-------- ITEMS --------
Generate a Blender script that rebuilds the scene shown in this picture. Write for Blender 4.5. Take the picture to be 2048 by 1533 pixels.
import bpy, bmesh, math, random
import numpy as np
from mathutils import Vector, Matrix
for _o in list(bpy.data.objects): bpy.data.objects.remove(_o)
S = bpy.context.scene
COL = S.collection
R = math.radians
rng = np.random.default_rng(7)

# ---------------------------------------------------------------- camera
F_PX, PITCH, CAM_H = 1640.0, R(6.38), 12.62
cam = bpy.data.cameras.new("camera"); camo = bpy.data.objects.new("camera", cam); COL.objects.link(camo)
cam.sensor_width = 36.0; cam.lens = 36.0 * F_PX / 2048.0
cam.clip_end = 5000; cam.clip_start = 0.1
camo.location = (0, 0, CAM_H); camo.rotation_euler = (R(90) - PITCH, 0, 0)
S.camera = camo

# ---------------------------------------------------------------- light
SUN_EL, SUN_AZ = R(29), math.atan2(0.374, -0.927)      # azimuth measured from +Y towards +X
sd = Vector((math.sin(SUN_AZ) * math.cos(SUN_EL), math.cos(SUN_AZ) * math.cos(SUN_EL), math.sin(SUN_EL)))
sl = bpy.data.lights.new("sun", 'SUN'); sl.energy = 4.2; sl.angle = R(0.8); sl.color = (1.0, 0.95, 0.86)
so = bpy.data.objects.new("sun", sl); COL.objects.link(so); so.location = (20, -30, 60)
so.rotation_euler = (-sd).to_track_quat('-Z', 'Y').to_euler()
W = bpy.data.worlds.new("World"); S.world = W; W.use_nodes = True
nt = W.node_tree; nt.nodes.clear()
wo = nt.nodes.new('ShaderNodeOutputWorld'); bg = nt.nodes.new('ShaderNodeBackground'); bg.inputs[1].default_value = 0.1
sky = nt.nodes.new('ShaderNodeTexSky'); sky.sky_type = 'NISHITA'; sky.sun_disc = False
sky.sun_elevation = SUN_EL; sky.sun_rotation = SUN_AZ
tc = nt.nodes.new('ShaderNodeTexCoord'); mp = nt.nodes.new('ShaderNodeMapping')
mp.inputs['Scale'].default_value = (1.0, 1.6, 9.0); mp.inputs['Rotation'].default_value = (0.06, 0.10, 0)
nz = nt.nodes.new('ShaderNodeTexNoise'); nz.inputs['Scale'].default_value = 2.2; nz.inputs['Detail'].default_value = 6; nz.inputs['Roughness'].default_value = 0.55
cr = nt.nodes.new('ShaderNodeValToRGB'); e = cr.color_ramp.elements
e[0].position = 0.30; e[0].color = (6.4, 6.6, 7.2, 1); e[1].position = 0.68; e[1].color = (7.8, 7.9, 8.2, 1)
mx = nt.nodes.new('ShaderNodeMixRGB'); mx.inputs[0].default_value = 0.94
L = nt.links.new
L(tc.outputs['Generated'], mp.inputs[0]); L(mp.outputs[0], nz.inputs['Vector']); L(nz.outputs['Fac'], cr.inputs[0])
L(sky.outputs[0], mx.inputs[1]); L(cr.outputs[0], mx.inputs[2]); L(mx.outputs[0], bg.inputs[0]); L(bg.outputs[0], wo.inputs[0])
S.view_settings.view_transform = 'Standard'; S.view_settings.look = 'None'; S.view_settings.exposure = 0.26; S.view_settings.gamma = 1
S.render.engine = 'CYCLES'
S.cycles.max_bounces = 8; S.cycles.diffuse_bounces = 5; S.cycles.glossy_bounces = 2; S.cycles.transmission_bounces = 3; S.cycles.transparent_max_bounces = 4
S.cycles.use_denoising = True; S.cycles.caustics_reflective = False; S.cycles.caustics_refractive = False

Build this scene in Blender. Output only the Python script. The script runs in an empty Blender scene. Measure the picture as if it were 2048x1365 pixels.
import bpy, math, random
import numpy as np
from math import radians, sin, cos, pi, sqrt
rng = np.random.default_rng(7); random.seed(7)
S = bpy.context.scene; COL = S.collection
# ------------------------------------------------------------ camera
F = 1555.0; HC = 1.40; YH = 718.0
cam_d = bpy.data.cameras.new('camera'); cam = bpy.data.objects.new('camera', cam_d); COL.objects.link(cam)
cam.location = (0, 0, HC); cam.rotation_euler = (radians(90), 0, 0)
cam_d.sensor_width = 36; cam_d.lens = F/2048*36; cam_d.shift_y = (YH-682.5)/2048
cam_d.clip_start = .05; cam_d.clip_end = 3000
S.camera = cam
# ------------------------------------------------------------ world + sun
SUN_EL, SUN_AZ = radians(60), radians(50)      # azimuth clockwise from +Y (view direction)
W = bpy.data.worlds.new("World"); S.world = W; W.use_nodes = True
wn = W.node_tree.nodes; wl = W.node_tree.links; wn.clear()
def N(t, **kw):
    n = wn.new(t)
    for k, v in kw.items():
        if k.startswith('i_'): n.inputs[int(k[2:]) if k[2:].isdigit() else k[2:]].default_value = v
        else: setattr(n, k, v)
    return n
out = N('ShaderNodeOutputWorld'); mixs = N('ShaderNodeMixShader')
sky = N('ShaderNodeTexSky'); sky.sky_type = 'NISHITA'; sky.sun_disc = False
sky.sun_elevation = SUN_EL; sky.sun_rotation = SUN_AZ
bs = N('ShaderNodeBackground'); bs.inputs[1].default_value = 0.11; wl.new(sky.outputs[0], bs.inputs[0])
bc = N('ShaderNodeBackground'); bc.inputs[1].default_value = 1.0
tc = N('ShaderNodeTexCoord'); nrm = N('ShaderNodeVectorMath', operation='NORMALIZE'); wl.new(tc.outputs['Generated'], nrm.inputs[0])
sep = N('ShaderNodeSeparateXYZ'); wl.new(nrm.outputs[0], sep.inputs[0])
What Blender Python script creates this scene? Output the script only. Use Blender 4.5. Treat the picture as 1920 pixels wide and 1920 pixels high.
--------
◆ **WHAT THE TASK ASKS**:
Output only the lines from the top of the entries through the one holding "S.camera = camo", copied exactly.

◆ **SOLUTION FOR THIS TASK**:
Generate a Blender script that rebuilds the scene shown in this picture. Write for Blender 4.5. Take the picture to be 2048 by 1533 pixels.
import bpy, bmesh, math, random
import numpy as np
from mathutils import Vector, Matrix
for _o in list(bpy.data.objects): bpy.data.objects.remove(_o)
S = bpy.context.scene
COL = S.collection
R = math.radians
rng = np.random.default_rng(7)

# ---------------------------------------------------------------- camera
F_PX, PITCH, CAM_H = 1640.0, R(6.38), 12.62
cam = bpy.data.cameras.new("camera"); camo = bpy.data.objects.new("camera", cam); COL.objects.link(camo)
cam.sensor_width = 36.0; cam.lens = 36.0 * F_PX / 2048.0
cam.clip_end = 5000; cam.clip_start = 0.1
camo.location = (0, 0, CAM_H); camo.rotation_euler = (R(90) - PITCH, 0, 0)
S.camera = camo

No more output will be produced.